I assume, that it is not possible to just add two type level natural numbers in haskell. Is this true?

Suppose the natural numbers are defined like so:

class HNat a

data HZero
instance HNat HZero

data HSucc n
instance (HNat n) => HNat (HSucc n)

Is it pssible to define HAdd in a way similar to:

class (HNat n1, HNat n2, HNat ne) => HAdd n1 n2 ne | n1 n2 -> ne
instance             HAdd HZero HZero HZero
instance (HNat x) => HAdd HZero x     x
instance (HNat n1 
         ,HNat x) => HAdd (HSucc n1)  x (HAdd n1 (HSucc x) (???))

Answer 1

You don't need the case for adding HZero and HZero. This is already covered by the second case. Think how you'd add Peano naturals on the term level, by induction on the first argument:

 data Nat = Zero | Succ Nat

 add :: Nat -> Nat -> Nat
 add Zero     y = y
 add (Succ x) y = Succ (add x y)

Now if you're using functional dependencies, you're writing a logic program. So instead of making a recursive call on the right hand side, you add a constraint for the result of the recursive call on the left:

 class (HNat x, HNat y, HNat r) => HAdd x y r | x y -> r
 instance (HNat y)     => HAdd HZero     y y
 instance (HAdd x y r) => HAdd (HSucc x) y (HSucc r)

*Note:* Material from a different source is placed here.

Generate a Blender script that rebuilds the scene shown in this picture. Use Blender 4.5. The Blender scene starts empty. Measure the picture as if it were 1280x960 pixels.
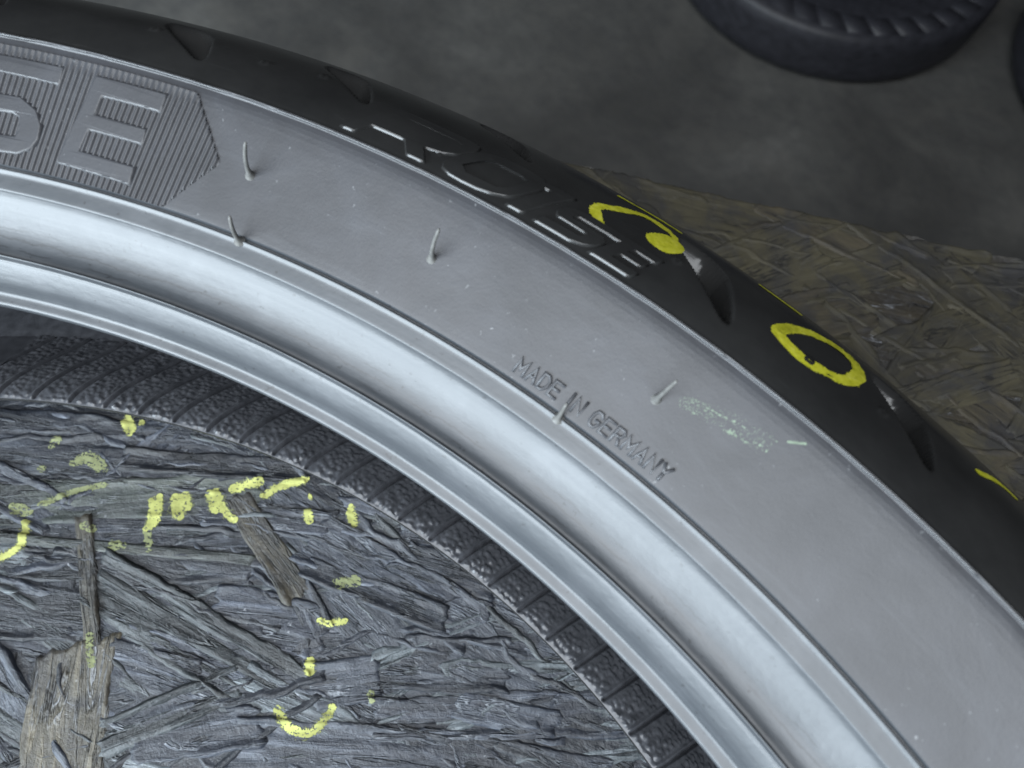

You don't need the HNat constraints in the second instance. They're implied by the superclass constraints on the class.

These days, I think the nicest way of doing this sort of type-level programming is to use DataKinds and TypeFamilies. You define just as on the term level:

 data Nat = Zero | Succ Nat

You can then use Nat not only as a type, but also as a kind. You can then define a type family for addition on two natural numbers as follows:

 type family Add (x :: Nat) (y :: Nat) :: Nat
 type instance Add Zero     y = y
 type instance Add (Succ x) y = Succ (Add x y)

This is much closer to the term-level definition of addition. Also, using the "promoted" kind Nat saves you from having to define a class such as HNat.

Answer 2

It is possible. Take a look at the packages type-level-natural-number and `type-level-natural-number-operations. Both are a bit old, but easy to use and the latter defines a Plus type family.

Anyway, I would change your last line to something like this (I didn't test if this compiles).

instance (HNat n1, HNat x, HAdd n1 x y) => HAdd (HSucc n1) x (HAdd n1 x (HSucc y))

Basically, what you do is to define addition inductively and the additional constraint HAdd n1 x y adds the necessary inductive case.